-------- Records to use --------

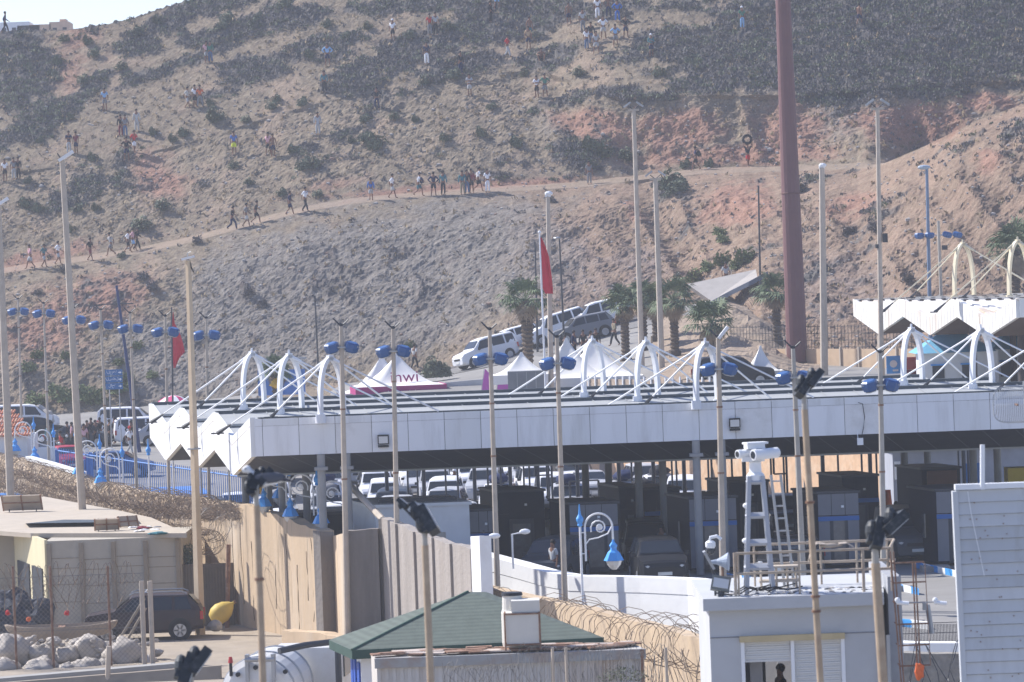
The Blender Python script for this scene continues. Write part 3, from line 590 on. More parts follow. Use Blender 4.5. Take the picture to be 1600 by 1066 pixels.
HP = [ # px, py, pose, legs, top, top colour, leg colour, facing deg, label
 (8, 47, 'walk', T, 'long', 'navy', 'dark', 100, 'person in dark clothes walking on the skyline at the far left edge'),
 (323, 98, 'stand', S, 't', 'pink', 'lightgrey', 20, 'short person in a pink top beside a taller one in dark green'),
 (329, 98, 'stand', T, 'long', 'green', 'jeans', -20, 'person in dark green long sleeves on the upper left slope beside a shorter one'),
 (164, 173, 'stand', S, 't', 'lightblue', 'grey', 0, 'lone person in light blue shirt and grey shorts on the left slope'),
 (293, 170, 'walk', S, 't', 'offwhite', 'lightgrey', 60, 'person in off-white top and pale shorts, upper left trio'),
 (305, 168, 'stand', S, 't', 'white', 'black', 40, 'person in white shirt and black shorts standing beside one in bright red'),
 (313, 168, 'wide', T, 't', 'orange', 'grey', 0, 'person in bright orange-red shirt and grey trousers, upper left'),
 (189, 213, 'stand', T, 'long', 'black', 'maroon', 10, 'person in black top and dark red trousers on the left slope'),
 (196, 214, 'stand', T, 't', 'grey', 'jeans', -10, 'person in grey top between one in black and one in white on the left slope'),
 (214, 206, 'stand', T, 'robe', 'offwhite', 'offwhite', 0, 'person in long off-white clothes on the left slope'),
 (108, 240, 'arms', T, 't', 'navy', 'lightgrey', 10, 'person in navy shirt and pale grey trousers near the left lamp post top'),
 (119, 240, 'stand', S, 't', 'maroon', 'navy', -30, 'person in dark red shirt beside one in navy near the left lamp post top'),
 (198, 251, 'hips', S, 't', 'black', 'navy', 0, 'person in black shirt and navy shorts left of one in red with white shorts'),
 (210, 240, 'walk', S, 't', 'red', 'white', 30, 'person in red shirt and white shorts stepping on the left slope'),
 (366, 242, 'stand', S, 't', 'blue', 'yellow', 10, 'person in navy blue shirt and fluorescent yellow shorts'),
 (8, 283, 'stand', S, 't', 'white', 'dark', 0, 'person in white shirt and dark shorts at the left picture edge above the path'),
 (22, 281, 'stand', T, 't', 'grey', 'lightgrey', 20, 'person in grey shirt beside one in dark clothes near the left picture edge'),
 (29, 280, 'stand', T, 'long', 'dark', 'dark', -20, 'person all in dark clothes, rightmost of three near the left picture edge'),
 (512, 103, 'hips', S, 'long', 'lightblue', 'navy', 0, 'person in bright blue jacket with hands on hips on the upper slope'),
 (507, 145, 'stand', T, 'long', 'teal', 'dark', 0, 'person in dark teal below the one in the bright blue jacket'),
 (589, 171, 'hips', T, 'long', 'dark', 'navy', 0, 'person in dark clothes with hands on hips in the middle of the slope'),
 (497, 211, 'stand', T, 'robe', 'lightgrey', 'lightgrey', 10, 'person in long pale grey clothes in the middle of the slope'),
 (420, 244, 'walk', S, 't', 'pink', 'black', -20, 'person in pale pink shirt just behind a shirtless one in black shorts'),
 (427, 246, 'stand', S, None, None, 'navy', 20, 'shirtless person in navy shorts on the middle left slope'),
 (614, 64, 'stand', S, 't', 'white', 'dark', -20, 'person in white shirt with white cap high on the slope'),
 (672, 55, 'stand', T, 't', 'red', 'grey', 0, 'person in red shirt and grey trousers high on the slope'),
 (681, 55, 'stand', T, 't', 'lightgrey', 'dark', 10, 'person in pale grey shirt beside one in red high on the slope'),
 (667, 101, 'stand', T, 't', 'navy', 'white', 0, 'person in navy shirt and white trousers high on the slope'),
 (720, 116, 'stand', T, 'long', 'dark', 'navy', 40, 'person in dark clothes left of and above one in pale grey shorts'),
 (734, 150, 'arms', S, 't', 'lightgrey', 'offwhite', 0, 'person in pale grey top and pale shorts in the upper middle slope'),
 (767, 35, 'stand', T, 'long', 'black', 'black', 60, 'person all in black just below one in white at the top edge'),
 (777, 14, 'wide', S, 't', 'white', 'lightblue', 20, 'person in white shirt and pale blue shorts at the top edge'),
 (793, 90, 'walk', T, 't', 'red', 'lightgrey', 70, 'person in red shirt and pale grey trousers walking high on the slope'),
 (889, 38, 'stand', S, None, None, 'navy', 0, 'shirtless person in navy shorts left of the crowd at the top'),
 (828, 62, 'stand', S, None, None, 'teal', 30, 'shirtless person in teal shorts above one in a tan shirt'),
 (826, 77, 'stand', S, 't', 'tan', 'navy', 0, 'person in tan shirt and navy shorts on the upper slope'),
 (846, 96, 'sit', S, None, None, 'dark', 0, 'shirtless person sitting on the upper slope'),
 (839, 153, 'arms', S, 't', 'white', 'black', 0, 'person in white shirt and black shorts beside one in green'),
 (852, 152, 'hips', S, 't', 'green', 'grey', 10, 'person in dark green shirt and grey shorts beside one in white'),
 (917, 78, 'stand', T, 't', 'white', 'jeans', 30, 'person in white shirt and jeans at the left of the crowd at the top'),
 (911, 50, 'stand', T, 't', 'lightgrey', 'grey', 0, 'person in pale grey top at the left back of the crowd at the top'),
 (924, 70, 'stand', T, 'long', 'dark', 'jeans', 0, 'person in dark jacket and jeans inside the crowd at the top'),
 (932, 84, 'wide', S, 't', 'lightgrey', 'lightgrey', -10, 'person in pale grey top and grey shorts lowest in the crowd at the top'),
 (934, 30, 'stand', T, 't', 'white', 'white', 10, 'person all in white at the back of the crowd at the top'),
 (943, 61, 'hips', S, 't', 'white', 'offwhite', 0, 'person in white shirt and cream shorts in the middle of the crowd at the top'),
 (951, 28, 'hips', T, None, None, 'navy', -10, 'shirtless person in navy trousers at the back of the crowd at the top'),
 (965, 34, 'hips', T, 'long', 'blue', 'blue', 0, 'person all in blue at the back of the crowd at the top'),
 (978, 60, 'hips', S, 't', 'dark', 'navy', 10, 'person in dark shirt and navy shorts at the right of the crowd at the top'),
 (962, 73, 'hips', S, 't', 'lightblue', 'grey', 0, 'person in pale blue top and grey shorts in the crowd at the top'),
 (1018, 88, 'arms', S, 'long', 'teal', 'navy', 0, 'person in dark teal with a white cap right of the crowd at the top'),
 (1160, 45, 'stand', T, 't', 'green', 'lightblue', 20, 'person in green vest with white cap in the dark scrub left of the brown mast'),
 (1343, 40, 'walk', S, None, None, 'navy', 150, 'shirtless person in navy shorts in the dark scrub right of the brown mast'),
 (921, 288, 'stand', T, 't', 'grey', 'grey', 20, 'person in grey clothes on the dirt path behind the middle lamp poles'),
 (1088, 266, 'walk', S, 't', 'navy', 'black', -80, 'person in navy walking left with a dark backpack on the path'),
 (1169, 261, 'carry', S, 't', 'dark', 'red', 20, 'person in red shorts carrying a black tyre overhead on the path'),
 (48, 420, 'walk', S, 't', 'pink', 'lightgrey', -60, 'person in pale pink top and grey shorts, leftmost on the path'),
 (69, 418, 'walk', S, 't', 'teal', 'lightgrey', 60, 'person in dark teal shirt and pale shorts, second from the left on the path'),
 (91, 414, 'walk', S, 't', 'white', 'lightgrey', 70, 'person in white shirt left of the tall lamp post on the path'),
 (141, 408, 'walk', S, 't', 'black', 'maroon', 60, 'person in black shirt and dark red shorts walking on the path'),
 (174, 400, 'stride', S, 't', 'lightgrey', 'grey', -70, 'person in pale grey shirt and grey shorts striding on the path'),
 (200, 395, 'walk', S, 't', 'white', 'dark', 80, 'person in white shirt and dark shorts, left of a walking group on the path'),
 (208, 393, 'walk', S, 't', 'pink', 'lightblue', 80, 'person in pale pink shirt and pale blue shorts in a walking group on the path'),
 (214, 391, 'walk', T, 'long', 'dark', 'dark', 80, 'person in dark clothes at the right of a walking group on the path'),
 (363, 360, 'stride', T, 't', 'black', 'navy', 70, 'person in black shirt and navy trousers walking, left of three on the path'),
 (385, 355, 'walk', S, 't', 'grey', 'offwhite', 80, 'person in grey shirt and pale shorts, middle of three on the path'),
 (400, 350, 'stride', S, 't', 'dark', 'dark', 80, 'person in dark shirt leaning forward, right of three on the path'),
 (453, 336, 'walk', S, 't', 'navy', 'navy', 90, 'person in navy shirt and shorts left of one in a white shirt on the path'),
 (477, 331, 'walk', T, 't', 'white', 'dark', 60, 'person in white patterned shirt and dark trousers walking on the path'),
 (580, 314, 'walk', S, 'long', 'blue', 'lightgrey', 180, 'person in dark blue long sleeves and pale shorts seen from behind on the path'),
 (613, 310, 'walk', S, 't', 'white', 'offwhite', 80, 'person in white shirt and cream shorts walking alone on the path'),
 (654, 307, 'stride', S, 't', 'white', 'teal', 80, 'person in white shirt running with a blue backpack on the path'),
 (678, 306, 'hips', S, 'long', 'navy', 'dark', 170, 'person in navy jacket standing with legs bare on the path'),
 (693, 305, 'stand', T, 'long', 'teal', 'dark', 160, 'person in dark teal tracksuit standing on the path'),
 (723, 304, 'stand', T, 'long', 'teal', 'khaki', 0, 'person in dark teal top, leftmost of the close group on the path'),
 (730, 303, 'stand', T, 'long', 'dark', 'jeans', 0, 'person in dark top and bright jeans in the close group on the path'),
 (737, 302, 'stand', S, 'long', 'maroon', 'dark', 20, 'person in dark maroon top in the close group on the path'),
 (747, 300, 'stride', S, 't', 'white', 'black', 90, 'person in white shirt and black shorts leaning beside the close path group'),
 (762, 301, 'stand', T, 't', 'white', 'white', 20, 'person all in white, last on the right before the flag poles on the path'),
 (1135, 452, 'stand', T, 't', 'lightgrey', 'dark', 10, 'person standing in front of the pale concrete slab'),
 (648, 578, 'walk', T, 't', 'offwhite', 'dark', 150, 'person in off-white shirt at the hill foot behind the white tent'),
]
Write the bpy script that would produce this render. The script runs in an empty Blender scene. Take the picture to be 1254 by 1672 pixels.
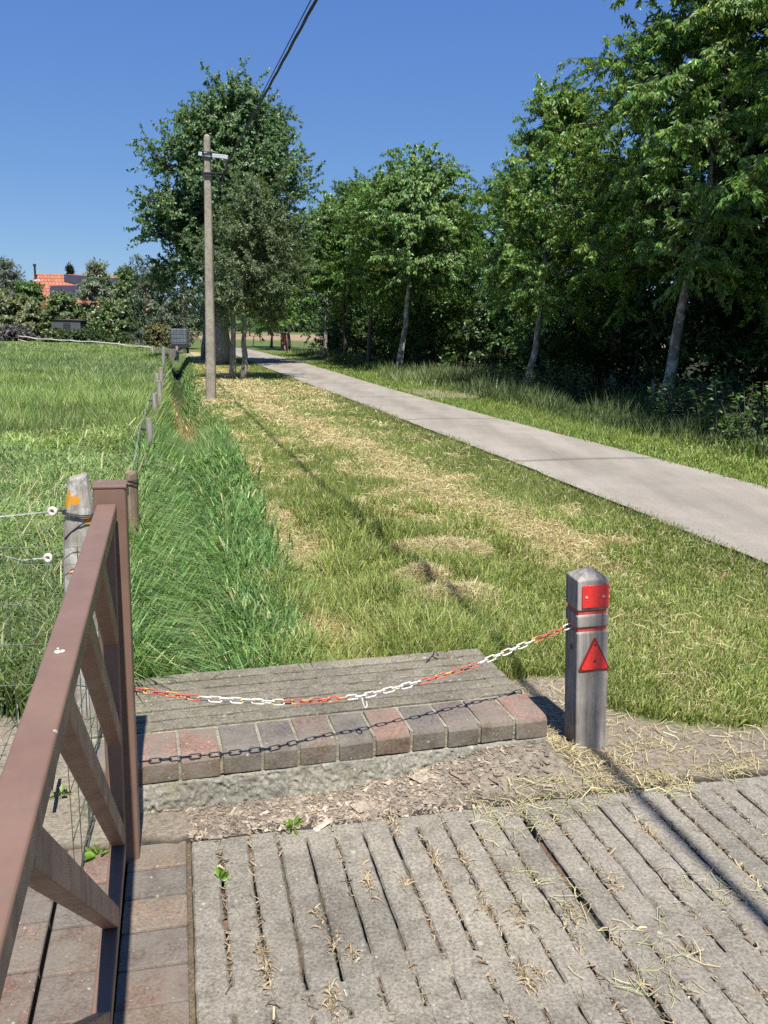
import bpy, math, random
import numpy as np
from math import sin, cos, tan, radians, degrees, atan, atan2, hypot, pi
from mathutils import Matrix, Vector
random.seed(7)
SC = bpy.context.scene
COL = SC.collection

# ------------------------------------------------------------------ camera
F, EYE = 1400.0, 1.9                       # focal length in photo pixels (1254x1672), eye height in metres
TILT, ROLL = atan(301 / F), 0.02
FWD = np.array([0, cos(TILT), -sin(TILT)]); UPV = np.array([0, sin(TILT), cos(TILT)]); RGT = np.array([1.0, 0, 0])
r2 = RGT * cos(ROLL) + UPV * sin(ROLL); u2 = UPV * cos(ROLL) - RGT * sin(ROLL)
cam = bpy.data.cameras.new('camera'); cob = bpy.data.objects.new('camera', cam); COL.objects.link(cob)
cob.matrix_world = Matrix(((r2[0], u2[0], -FWD[0], 0), (r2[1], u2[1], -FWD[1], 0), (r2[2], u2[2], -FWD[2], EYE), (0, 0, 0, 1)))
cam.sensor_fit = 'VERTICAL'; cam.sensor_height = 36; cam.lens = 36 * F / 1672
cam.clip_start = 0.05; cam.clip_end = 3000
SC.camera = cob

# ------------------------------------------------------------------ sky, sun, exposure
SUN_AZ, SUN_EL = radians(166.5), radians(61)
w = bpy.data.worlds.new("World"); SC.world = w; w.use_nodes = True
nt = w.node_tree; nt.nodes.clear()
sky = nt.nodes.new('ShaderNodeTexSky'); sky.sky_type = 'NISHITA'; sky.sun_disc = False
sky.sun_elevation = SUN_EL; sky.sun_rotation = SUN_AZ; sky.air_density = 0.85; sky.altitude = 600; sky.dust_density = 0.15; sky.ozone_density = 6.0
bg = nt.nodes.new('ShaderNodeBackground'); bg.inputs['Strength'].default_value = 0.13
wo = nt.nodes.new('ShaderNodeOutputWorld')
hs = nt.nodes.new('ShaderNodeHueSaturation'); hs.inputs['Saturation'].default_value = 1.1; hs.inputs['Value'].default_value = 1.0
nt.links.new(sky.outputs[0], hs.inputs['Color'])
sc_ = nt.nodes.new('ShaderNodeSeparateColor'); cc_ = nt.nodes.new('ShaderNodeCombineColor'); nt.links.new(hs.outputs[0], sc_.inputs[0])
for k_, (K_, G_) in enumerate(((0.40, 0.65), (0.482, 0.60), (0.682, 0.30))):     # a drier, deeper blue summer sky
    a_ = nt.nodes.new('ShaderNodeMath'); a_.operation = 'MULTIPLY'; a_.inputs[1].default_value = 0.19
    b_ = nt.nodes.new('ShaderNodeMath'); b_.operation = 'POWER'; b_.inputs[1].default_value = G_
    d_ = nt.nodes.new('ShaderNodeMath'); d_.operation = 'MULTIPLY'; d_.inputs[1].default_value = K_ / 0.234
    nt.links.new(sc_.outputs[k_], a_.inputs[0]); nt.links.new(a_.outputs[0], b_.inputs[0]); nt.links.new(b_.outputs[0], d_.inputs[0]); nt.links.new(d_.outputs[0], cc_.inputs[k_])
nt.links.new(cc_.outputs[0], bg.inputs[0]); nt.links.new(bg.outputs[0], wo.inputs[0])
sl = bpy.data.lights.new('sun', 'SUN'); sl.energy = 4.6; sl.angle = radians(0.53); sl.color = (1.0, 0.955, 0.89)
so = bpy.data.objects.new('sun', sl); COL.objects.link(so)
SUN = Vector((sin(SUN_AZ) * cos(SUN_EL), cos(SUN_AZ) * cos(SUN_EL), sin(SUN_EL)))
so.rotation_euler = SUN.to_track_quat('Z', 'Y').to_euler(); so.location = (3, -4, 12)
SC.view_settings.view_transform = 'Standard'; SC.view_settings.look = 'None'
SC.view_settings.exposure = 0.85; SC.view_settings.gamma = 1.0; SC.view_settings.use_curve_mapping = False
SC.render.engine = 'CYCLES'
cy = SC.cycles
cy.max_bounces = 12; cy.diffuse_bounces = 7; cy.glossy_bounces = 2; cy.transmission_bounces = 8; cy.transparent_max_bounces = 4
cy.use_denoising = False; cy.caustics_reflective = False; cy.caustics_refractive = False

# ------------------------------------------------------------------ helpers
def ray(px, py):
    u, v = px - 627, py - 836
    u0 = u * cos(ROLL) + v * sin(ROLL); v0 = -u * sin(ROLL) + v * cos(ROLL)
    d = FWD * F + RGT * u0 - UPV * v0
    return d / np.linalg.norm(d)
def at(px, py, z=0.0):
    d = ray(px, py); return np.array([0, 0, EYE]) + d * ((z - EYE) / d[2])
def atY(px, py, Y):
    d = ray(px, py); return np.array([0, 0, EYE]) + d * (Y / d[1])

def hash2(ix, iy, seed):
    h = (ix.astype(np.int64) * 374761393 + iy.astype(np.int64) * 668265263 + seed * 974711) & 0xffffffff
    h = ((h ^ (h >> 13)) * 1274126177) & 0xffffffff
    return ((h ^ (h >> 16)) & 0xffff) / 65535.0
def noise(x, y, s=1.0, seed=0):
    x = np.asarray(x, float) / s; y = np.asarray(y, float) / s
    ix, iy = np.floor(x), np.floor(y); fx, fy = x - ix, y - iy
    fx = fx * fx * (3 - 2 * fx); fy = fy * fy * (3 - 2 * fy)
    a = hash2(ix, iy, seed); b = hash2(ix + 1, iy, seed); c = hash2(ix, iy + 1, seed); d = hash2(ix + 1, iy + 1, seed)
    return (a * (1 - fx) + b * fx) * (1 - fy) + (c * (1 - fx) + d * fx) * fy
def fbm(x, y, s=1.0, seed=0, o=4):
    t = 0; a = 0.5; n = 0
    for k in range(o):
        t = t + a * noise(x, y, s / 2 ** k, seed + k * 17); n += a; a *= 0.55
    return t / n
def sstep(a, b, x):
    t = np.clip((np.asarray(x, float) - a) / (b - a), 0, 1); return t * t * (3 - 2 * t)

def fast_mesh(name, V, polys, mat, col=None, smooth=False, parent=None):
    """V (n,3); polys = list of (m,k) index arrays; col (n,3) per-vertex colour."""
    me = bpy.data.meshes.new(name)
    V = np.ascontiguousarray(V, np.float32)
    me.vertices.add(len(V)); me.vertices.foreach_set('co', V.ravel())
    loops = np.concatenate([p.ravel() for p in polys]).astype(np.int32)
    tot = np.concatenate([np.full(len(p), p.shape[1]) for p in polys])
    st = np.concatenate([[0], np.cumsum(tot)[:-1]]).astype(np.int32)
    me.loops.add(len(loops)); me.loops.foreach_set('vertex_index', loops)
    me.polygons.add(len(st)); me.polygons.foreach_set('loop_start', st)
    if smooth: me.polygons.foreach_set('use_smooth', np.ones(len(st), bool))
    if col is not None:
        ca = me.color_attributes.new('Col', 'FLOAT_COLOR', 'POINT')
        c4 = np.ones((len(V), 4), np.float32); c4[:, :3] = col
        ca.data.foreach_set('color', c4.ravel())
    me.update(calc_edges=True)
    if mat: me.materials.append(mat)
    o = bpy.data.objects.new(name, me); COL.objects.link(o)
    if parent: o.parent = parent
    return o

class MB:
    def __init__(s): s.v = []; s.f = []; s.c = []; s.cur = (1, 1, 1)
    def add(s, vs, fs):
        b = len(s.v); s.v += [tuple(map(float, p)) for p in vs]; s.c += [s.cur] * len(vs)
        s.f += [tuple(i + b for i in f) for f in fs]
    def box(s, c, h, ax=None):
        """centre, half sizes, axes (three unit vectors)"""
        ax = np.eye(3) if ax is None else np.asarray(ax, float); c = np.asarray(c, float)
        vs = [c + ax[0] * h[0] * i + ax[1] * h[1] * j + ax[2] * h[2] * k for i in (-1, 1) for j in (-1, 1) for k in (-1, 1)]
        s.add(vs, [(0, 1, 3, 2), (4, 6, 7, 5), (0, 4, 5, 1), (2, 3, 7, 6), (0, 2, 6, 4), (1, 5, 7, 3)])
    def tube(s, pts, rad, n=8, cap=True, flat=False):
        pts = np.asarray(pts, float); m = len(pts); rad = np.broadcast_to(rad, (m,))
        t = np.gradient(pts, axis=0); t /= np.linalg.norm(t, axis=1)[:, None] + 1e-9
        ref = np.array([0, 0, 1.0]) if abs(t[0][2]) < 0.9 else np.array([1.0, 0, 0])
        vs = []
        for i in range(m):
            a = np.cross(ref, t[i]); a /= np.linalg.norm(a) + 1e-9; b = np.cross(t[i], a); ref = np.cross(t[i], a) if False else ref
            for k in range(n):
                q = 2 * pi * k / n; vs.append(pts[i] + (a * cos(q) + b * sin(q)) * rad[i])
        fs = [(i * n + k, i * n + (k + 1) % n, (i + 1) * n + (k + 1) % n, (i + 1) * n + k) for i in range(m - 1) for k in range(n)]
        if cap: fs += [tuple(range(n))[::-1], tuple((m - 1) * n + k for k in range(n))]
        s.add(vs, fs)
    def build(s, name, mat, parent=None, smooth=False, bevel=0, seg=2):
        me = bpy.data.meshes.new(name); me.from_pydata(s.v, [], s.f); me.materials.append(mat)
        ca = me.color_attributes.new('Col', 'FLOAT_COLOR', 'POINT')
        ca.data.foreach_set('color', np.array([(*c, 1.0) for c in s.c], np.float32).ravel())
        if smooth: me.polygons.foreach_set('use_smooth', np.ones(len(me.polygons), bool))
        o = bpy.data.objects.new(name, me); COL.objects.link(o)
        if parent: o.parent = parent
        if bevel:
            b = o.modifiers.new('bevel', 'BEVEL'); b.width = bevel; b.segments = seg; b.limit_method = 'ANGLE'; b.angle_limit = radians(40)
        return o
def worn_beam(mb, c0, U, V, half, v0, v1, dep, seed, chip=.012):
    """a long concrete beam from v0 to v1 along V with uneven, chipped edges; c0 = point on the axis at the top"""
    n_ = max(4, int(abs(v1 - v0) / .022)); vv = np.linspace(v0, v1, n_ + 1); Z_ = np.array([0, 0, 1.0]); vs = []
    for i, v in enumerate(vv):
        jl, jr = [float(.0035 * (noise(v, seed + q, .05, 3) - .5) + .003 * (noise(v, seed + q, .016, 4) - .5)) for q in (0, 9)]
        cl, cr = [float(.004 + .004 * noise(v, seed + q, .04, 6) + chip * max(0, noise(v, seed + q, .06, 7) - .80) * 5) for q in (3, 14)]
        zt = float(.003 * (noise(v, seed, .12, 8) - .5))
        for u_, z_ in ((-half + jl, -dep), (-half + jl, -cl * 1.1), (-half + jl + cl, zt), (0, zt + .0006), (half - jr - cr, zt), (half - jr, -cr * 1.1), (half - jr, -dep)):
            vs.append(c0 + U * u_ + V * v + Z_ * z_)
    m_ = 7; mb.add(vs, [(i * m_ + j, (i + 1) * m_ + j, (i + 1) * m_ + j + 1, i * m_ + j + 1) for i in range(n_) for j in range(m_ - 1)] + [tuple(range(m_)), tuple(n_ * m_ + j for j in range(m_))[::-1]])
def prism(mb, outline, z0, z1):
    n = len(outline)
    mb.add([(*p, z0) for p in outline] + [(*p, z1) for p in outline],
           [tuple(range(n))[::-1], tuple(range(n, 2 * n))] + [(i, (i + 1) % n, n + (i + 1) % n, n + i) for i in range(n)])
def tag(o, label, cat, group=None, kind=None):
    if label: o['label'] = label
    if cat: o['category'] = cat
    if group: o['group'] = group
    if kind: o['kind'] = kind
    return o
def empty(name, loc, label, cat, group=None):
    o = bpy.data.objects.new(name, None); COL.objects.link(o); o.location = tuple(map(float, loc)); o.empty_display_size = 0.2
    return tag(o, label, cat, group)
def copy_tree(o, parent=None):
    c = o.copy(); COL.objects.link(c)
    if parent: c.parent = parent
    for ch in list(o.children): copy_tree(ch, c)
    return c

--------

--- Your task ---
Single out each line of the records above with the string "Blender" in it, and copy it.

--- Result for this task ---
The Blender Python script for this scene continues. Write part 3, from line 590 on. More parts follow. Use Blender 4.5. Take the picture to be 1600 by 1066 pixels.
Write the bpy script that would produce this render. The script runs in an empty Blender scene. Take the picture to be 1254 by 1672 pixels.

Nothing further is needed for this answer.